The U.S. consumer will not drive a global economic recovery and the United States is still at risk from high unemployment and souring commercial real estate loans, said Federal Reserve Chairman Ben Bernanke on Wednesday.

U.S. bank Wells Fargo & Co (WFC.N) , the nation's fourth-largest bank and largest mortgage lender, reported growing losses in commercial real estate loans, while investment bank Morgan Stanley (MS.N) posted a bigger-than-expected loss, helping to limit gains on Wall Street after a strong run-up.

The American consumer is not going to be the source of a global boom by any means, said Bernanke in a question and answer session at the U.S. Senate Banking Committee hearing, before concluding his mid-year congressional testimony.

Bernanke said Asian countries would need to substitute the American consumer with their own domestic demand. We're seeing some motion in that direction, he said.

Outside the United States, World Trade Organization Director-General Pascal Lamy said it was too early to see if measures to improve trade financing were working, while Japan hinted it may do more to ease credit.

The European Union's executive arm insisted the bloc's fiscal stimulus package to fight the economic crisis is sufficient, rebuffing calls for more spending, even as Eurozone industrial orders plunged nearly a third in May.

On Wall Street, the third consecutive loss for Morgan Stanley and Wells Fargo's rising credit woes weighed on Wall Street, with the broad based S&P 500 index .SPX edging lower and the Dow industrial average .DJI breaking a seven-day winning streak.

Today's the earnings news wasn't as good as it's been. said Mike O'Rourke, chief market strategist at BTIG LLC, an institutional brokerage in New York. People are just finding a reason not to be as excited.

But in one bright spot in the financial sector, General Electric Co's (GE.N) financial arm, GE Capital, said it received approval to step back from a U.S. government-backed debt program.

GE's hefty finance arm has been the subject of intense investor concern over the past 16 months as the financial crisis threatened to engulf the largest U.S. conglomerate.

Earlier on Wednesday, Bank of Japan Deputy Governor Hirohide Yamaguchi hinted he could favor extending the central bank's steps to ease credit beyond a December deadline, and suggested policymakers would focus on downside risks.

The cautious Japanese stance was mirrored in London as Bank of England policymakers voted unanimously this month to defer whether to change their quantitative easing policy until August, when they will have a quarterly inflation report.


That cautious tone chimed with the WTO's Lamy, who said it was too early to see if measures to improve trade financing were working.

Has it worked? A bit too soon to say, Lamy told a news conference in Singapore after talks there with ministers from the United States, China and other Asia Pacific Economic Cooperation members.

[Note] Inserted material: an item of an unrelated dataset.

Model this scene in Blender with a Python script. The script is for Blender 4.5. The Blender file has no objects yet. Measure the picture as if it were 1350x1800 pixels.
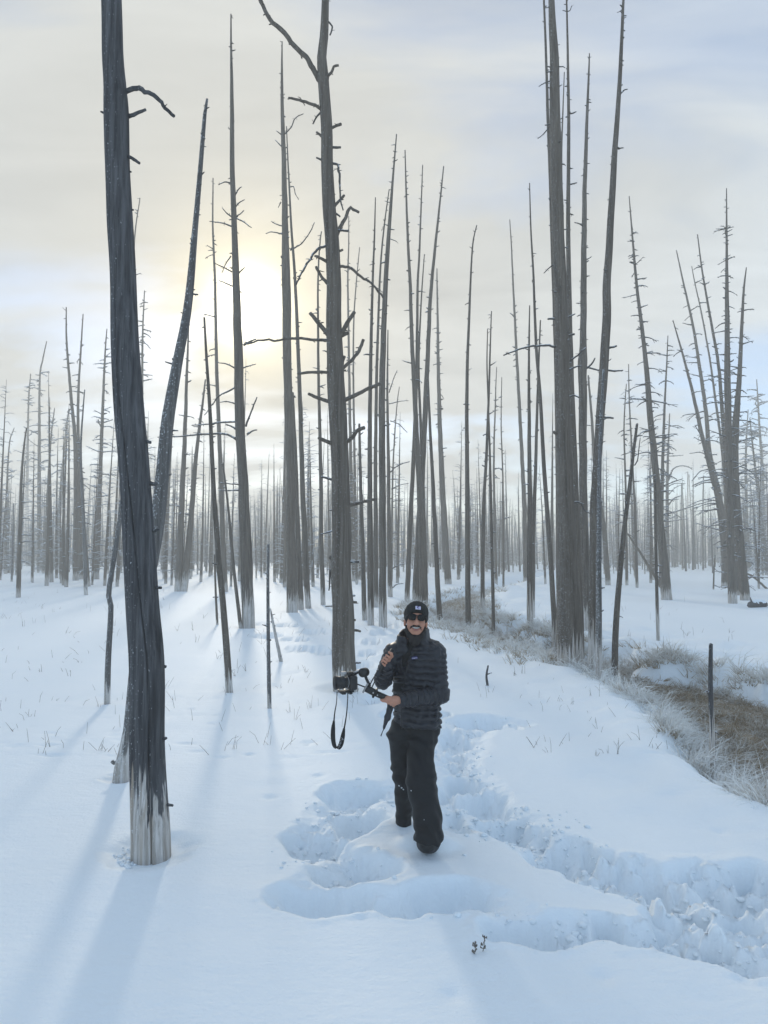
import bpy, math, random
import numpy as np
from mathutils import Vector, Matrix

# ------------------------------------------------------------------ camera, sky, sun, exposure
SC = bpy.context.scene
COL = SC.collection
F, CX, CY, HOR, CAMH = 1248.0, 675.0, 900.0, 975.0, 2.07
PITCH = math.atan((HOR - CY) / F)
cd = bpy.data.cameras.new('camera_lens')
cam = bpy.data.objects.new('photo_camera', cd); COL.objects.link(cam)
cam.location = (0, 0, CAMH); cam.rotation_euler = (math.pi / 2 + PITCH, 0, 0)
cd.sensor_fit = 'HORIZONTAL'; cd.sensor_width = 36.0; cd.lens = 36.0 * F / 1350.0
cd.clip_start = 0.05; cd.clip_end = 3000
SC.camera = cam

def ray(px, py):
    u = (px - CX) / F; v = (CY - py) / F
    cp, sp = math.cos(PITCH), math.sin(PITCH)
    return np.array([u, cp - sp * v, sp + cp * v])

def at(px, py, Y):
    d = ray(px, py); t = Y / d[1]
    return np.array([d[0] * t, Y, CAMH + d[2] * t])

SUN_DIR = ray(436, 540); SUN_DIR = SUN_DIR / np.linalg.norm(SUN_DIR)
SUN_EL = math.asin(SUN_DIR[2]); SUN_AZ = math.atan2(SUN_DIR[0], SUN_DIR[1])
sl = bpy.data.lights.new('sun_light', 'SUN'); sl.energy = 0.62; sl.angle = math.radians(3.6); sl.color = (1.0, 0.90, 0.74)
sun = bpy.data.objects.new('sun', sl); COL.objects.link(sun)
sun.rotation_euler = Vector(SUN_DIR).to_track_quat('Z', 'Y').to_euler(); sun.location = (0, 0, 60)

SC.view_settings.view_transform = 'Standard'; SC.view_settings.look = 'None'
SC.view_settings.exposure = 1.0; SC.view_settings.gamma = 1.0
SC.view_settings.use_curve_mapping = False
SC.cycles.use_denoising = True
SC.cycles.volume_bounces = 1
SC.cycles.max_bounces = 6; SC.cycles.diffuse_bounces = 3; SC.cycles.glossy_bounces = 2
SC.cycles.transparent_max_bounces = 4
SC.cycles.caustics_reflective = False; SC.cycles.caustics_refractive = False

world = bpy.data.worlds.new('World'); SC.world = world; world.use_nodes = True
wt = world.node_tree; wt.nodes.clear()
def wn(t, **kw):
    n = wt.nodes.new(t)
    for k, v in kw.items(): setattr(n, k, v)
    return n
def wl(a, b): wt.links.new(a, b)
def wmath(op, a, b=None, c=None):
    n = wn('ShaderNodeMath', operation=op)
    for i, v in enumerate((a, b, c)):
        if v is None: continue
        if isinstance(v, (int, float)): n.inputs[i].default_value = v
        else: wl(v, n.inputs[i])
    return n.outputs[0]
def wmix(f, a, b, mode='MIX'):
    n = wn('ShaderNodeMix', data_type='RGBA', blend_type=mode)
    for i, v in ((0, f), (6, a), (7, b)):
        if isinstance(v, (int, float)): n.inputs[i].default_value = v
        elif isinstance(v, tuple): n.inputs[i].default_value = v
        else: wl(v, n.inputs[i])
    return n.outputs[2]
tc = wn('ShaderNodeTexCoord')
nrm = wn('ShaderNodeVectorMath', operation='NORMALIZE'); wl(tc.outputs['Generated'], nrm.inputs[0])
D = nrm.outputs[0]
sky = wn('ShaderNodeTexSky', sky_type='NISHITA', sun_disc=False, sun_elevation=SUN_EL, sun_rotation=SUN_AZ,
         altitude=2200.0, air_density=1.0, dust_density=1.2, ozone_density=1.0)
sep = wn('ShaderNodeSeparateXYZ'); wl(D, sep.inputs[0])
zz = wmath('MAXIMUM', wmath('ADD', sep.outputs[2], 0.22), 0.05)
comb = wn('ShaderNodeCombineXYZ')
wl(wmath('DIVIDE', sep.outputs[0], zz), comb.inputs[0]); wl(wmath('DIVIDE', sep.outputs[1], zz), comb.inputs[1])
def wnoise(scale, det, loc, sx=1.0, sy=1.0, dist=0.4):
    m = wn('ShaderNodeMapping'); m.inputs['Location'].default_value = loc; m.inputs['Scale'].default_value = (sx, sy, 1)
    m.inputs['Rotation'].default_value = (0, 0, 0.5)
    wl(comb.outputs[0], m.inputs[0])
    n = wn('ShaderNodeTexNoise'); n.inputs['Scale'].default_value = scale; n.inputs['Detail'].default_value = det
    n.inputs['Roughness'].default_value = 0.55; n.inputs['Distortion'].default_value = dist
    wl(m.outputs[0], n.inputs[0]); return n.outputs['Fac']
def wramp(v, lo, hi, a=0.0, b=1.0):
    n = wn('ShaderNodeMapRange'); n.interpolation_type = 'SMOOTHSTEP'
    wl(v, n.inputs[0])
    for i, q in enumerate((lo, hi, a, b)): n.inputs[i + 1].default_value = q
    return n.outputs[0]
dotn = wn('ShaderNodeVectorMath', operation='DOT_PRODUCT'); wl(D, dotn.inputs[0]); dotn.inputs[1].default_value = tuple(SUN_DIR)
th = wmath('ARCCOSINE', wmath('MINIMUM', wmath('MAXIMUM', dotn.outputs['Value'], -1.0), 1.0))
near = wmath('EXPONENT', wmath('MULTIPLY', wmath('POWER', wmath('DIVIDE', th, 1.05), 2.0), -1.0))
n1 = wnoise(0.75, 5.0, (3.1, 1.7, 0), 1.0, 1.5, 0.5)
n2 = wnoise(2.0, 6.0, (7.3, 2.2, 0), 0.7, 1.8, 0.8)
cover = wmath('ADD', wmath('MULTIPLY', wramp(n1, 0.36, 0.62), 0.62), wmath('MULTIPLY', wramp(n2, 0.35, 0.7), 0.26))
cover = wmath('MINIMUM', wmath('ADD', cover, wmath('MULTIPLY', near, 0.45)), 0.96)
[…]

The WTO said world trade volumes will shrink 10 percent this year, though Lamy said Asia was leading a trade recovery.

Although markets rallied strongly in the spring as the global economy pulled out of a severe downward spiral, hopes of a second-half recovery have been dampened due to disappointing economic data in Europe and the United States.

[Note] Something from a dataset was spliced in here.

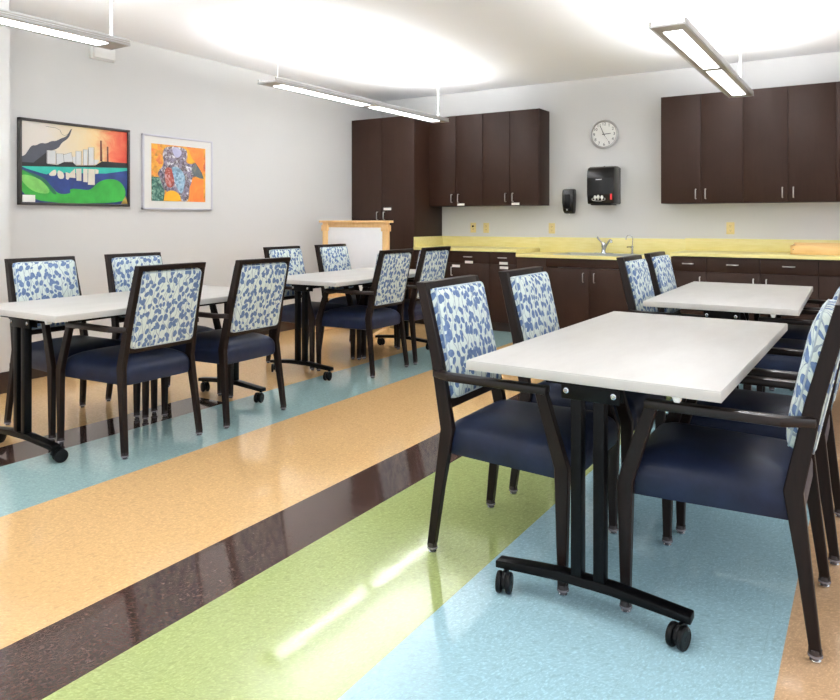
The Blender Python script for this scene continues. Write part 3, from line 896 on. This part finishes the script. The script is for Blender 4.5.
# ---------------------------------------------------------------- pictures
def pmat(name, col, var=0.12, scale=14): return plain(name, srgb(*col), 0.6, var=var, scale=scale)
def picture(name, label, y0, y1, z0, z1, frame_w, depth, fmat):
    t = thing(name, label, 'picture', (LEFT, (y0 + y1) / 2, z0))
    v = Vector(t.location)
    b = MB()
    b.box(LEFT + 0.001, LEFT + depth, y0, y1, z0, z0 + frame_w, fmat, 0.003)
    b.box(LEFT + 0.001, LEFT + depth, y0, y1, z1 - frame_w, z1, fmat, 0.003)
    b.box(LEFT + 0.001, LEFT + depth, y0, y0 + frame_w, z0, z1, fmat, 0.003)
    b.box(LEFT + 0.001, LEFT + depth, y1 - frame_w, y1, z0, z1, fmat, 0.003)
    b.obj('frame', t, -v)
    return t, v
A1 = {
    'inner': [(2.923, 1.968), (3.86, 1.98), (3.86, 1.357), (2.921, 1.352)],
    'sky_glow': [(3.204, 1.958), (3.86, 1.977), (3.86, 1.692), (3.204, 1.678)],
    'red': [(3.747, 1.971), (3.86, 1.977), (3.86, 1.692), (3.556, 1.703), (3.541, 1.84)],
    'smoke': [(2.926, 1.698), (2.962, 1.711), (2.981, 1.741), (3.014, 1.793), (3.047, 1.792), (3.087, 1.818), (3.128, 1.813), (3.169, 1.839), (3.204, 1.84), (3.253, 1.869), (3.296, 1.887), (3.332, 1.955), (3.338, 1.942), (3.31, 1.87), (3.253, 1.834), (3.225, 1.781), (3.135, 1.754), (3.132, 1.66), (2.926, 1.644)],
    'hill': [(2.926, 1.659), (3.027, 1.66), (3.135, 1.751), (3.138, 1.658), (3.225, 1.655), (3.26, 1.679), (3.346, 1.685), (3.375, 1.66), (3.541, 1.671), (3.603, 1.709), (3.86, 1.71), (3.86, 1.668), (2.926, 1.618)],
    'b1': [(3.132, 1.764), (3.201, 1.764), (3.201, 1.661), (3.132, 1.66)],
    'b2': [(3.207, 1.743), (3.263, 1.745), (3.269, 1.68), (3.225, 1.658), (3.207, 1.66)],
    'b3': [(3.263, 1.737), (3.332, 1.763), (3.343, 1.688), (3.269, 1.68)],
    'b4': [(3.368, 1.775), (3.417, 1.778), (3.414, 1.665), (3.368, 1.665)],
    'b5': [(3.432, 1.794), (3.474, 1.795), (3.471, 1.667), (3.432, 1.666)],
    'b6': [(3.478, 1.815), (3.527, 1.818), (3.527, 1.671), (3.478, 1.669)],
    'b7': [(3.527, 1.718), (3.58, 1.716), (3.556, 1.68), (3.527, 1.675)],
    'b8': [(3.332, 1.724), (3.37, 1.731), (3.37, 1.665), (3.352, 1.678)],
    'st1': [(3.584, 1.881), (3.6, 1.881), (3.606, 1.709), (3.584, 1.708)],
    'st2': [(3.647, 1.835), (3.66, 1.835), (3.663, 1.707), (3.647, 1.709)],
    'teal': [(2.923, 1.627), (3.86, 1.668), (3.86, 1.645), (3.682, 1.61), (3.541, 1.605), (3.162, 1.568), (3.081, 1.584), (2.975, 1.61)],
    'navy': [(3.11, 1.566), (3.162, 1.59), (3.541, 1.605), (3.603, 1.603), (3.86, 1.645), (3.86, 1.486), (3.603, 1.506), (3.361, 1.434), (3.218, 1.409), (3.162, 1.488)],
    'r1': [(3.135, 1.567), (3.176, 1.609), (3.207, 1.619), (3.207, 1.564)],
    'r2': [(3.215, 1.614), (3.246, 1.607), (3.271, 1.588), (3.269, 1.544), (3.218, 1.547)],
    'r3': [(3.283, 1.602), (3.317, 1.593), (3.361, 1.634), (3.367, 1.558), (3.317, 1.56), (3.303, 1.54), (3.286, 1.548)],
    'r4': [(3.37, 1.632), (3.417, 1.637), (3.417, 1.537), (3.375, 1.538)],
    'r5': [(3.433, 1.638), (3.471, 1.638), (3.471, 1.529), (3.433, 1.53)],
    'r6': [(3.477, 1.638), (3.535, 1.639), (3.535, 1.509), (3.474, 1.509)],
    'r7': [(3.538, 1.642), (3.569, 1.635), (3.566, 1.604), (3.538, 1.6)],
    'green': [(2.923, 1.607), (2.975, 1.591), (3.054, 1.556), (3.11, 1.546), (3.162, 1.488), (3.225, 1.42), (3.332, 1.433), (3.31, 1.464), (3.361, 1.474), (3.48, 1.462), (3.518, 1.486), (3.572, 1.54), (3.666, 1.569), (3.763, 1.556), (3.821, 1.485), (3.821, 1.427), (3.78, 1.358), (2.921, 1.352)],
    'lgreen': [(2.93, 1.517), (2.926, 1.569), (3.027, 1.555), (3.11, 1.513), (3.169, 1.421), (3.027, 1.43)],
    'dgreen': [(2.923, 1.607), (3.014, 1.58), (3.11, 1.546), (3.162, 1.488), (3.218, 1.42), (3.176, 1.422), (3.135, 1.487), (3.054, 1.543)],
    'ochre': [(3.821, 1.427), (3.86, 1.359), (3.777, 1.358)],
    'card': [(2.937, 1.409), (3.031, 1.411), (3.03, 1.357), (2.937, 1.357)],
}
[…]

Eurozone industrial orders did nothing to alleviate this, plunging nearly a third year-on-year in May and fell from April despite expectations of a rebound.

These orders are disappointing. We were looking for a substantial increase really on a monthly basis in May, Juergen Michels, an analyst at Citigroup, said.

Michels said the orders data looked inconsistent with other indicators from the eurozone area, but if confirmed by other data it would show the region remained mired in crisis in the second quarter.


French consumer spending last month rose much more than expected, showing shoppers were helping the eurozone's second-largest economy.

But the Bank of Japan's Yamaguchi, speaking in Hakodate, Japan, emphasized downside risks to the economy. Analysts said Yamaguchi's cautious view suggested it could be some time before the bank exits its corporate funding support measures.

In London, analysts said they believed the Bank of England's Monetary Policy Committee was finely balanced on whether to spend another 25 billion pounds buying assets to boost credit and keep interest rates at 0.5 percent.

It might mean they don't sanction the extra 25 billion pounds at the next meeting, said George Buckley, chief UK economist at Deutsche Bank. But it's a close call. Unless the data surprises on the downside, I suspect they won't.

The BoE has the leeway to take the easing total to 150 billion pounds ($245.9 billion). Beyond that it would have to get permission from the government.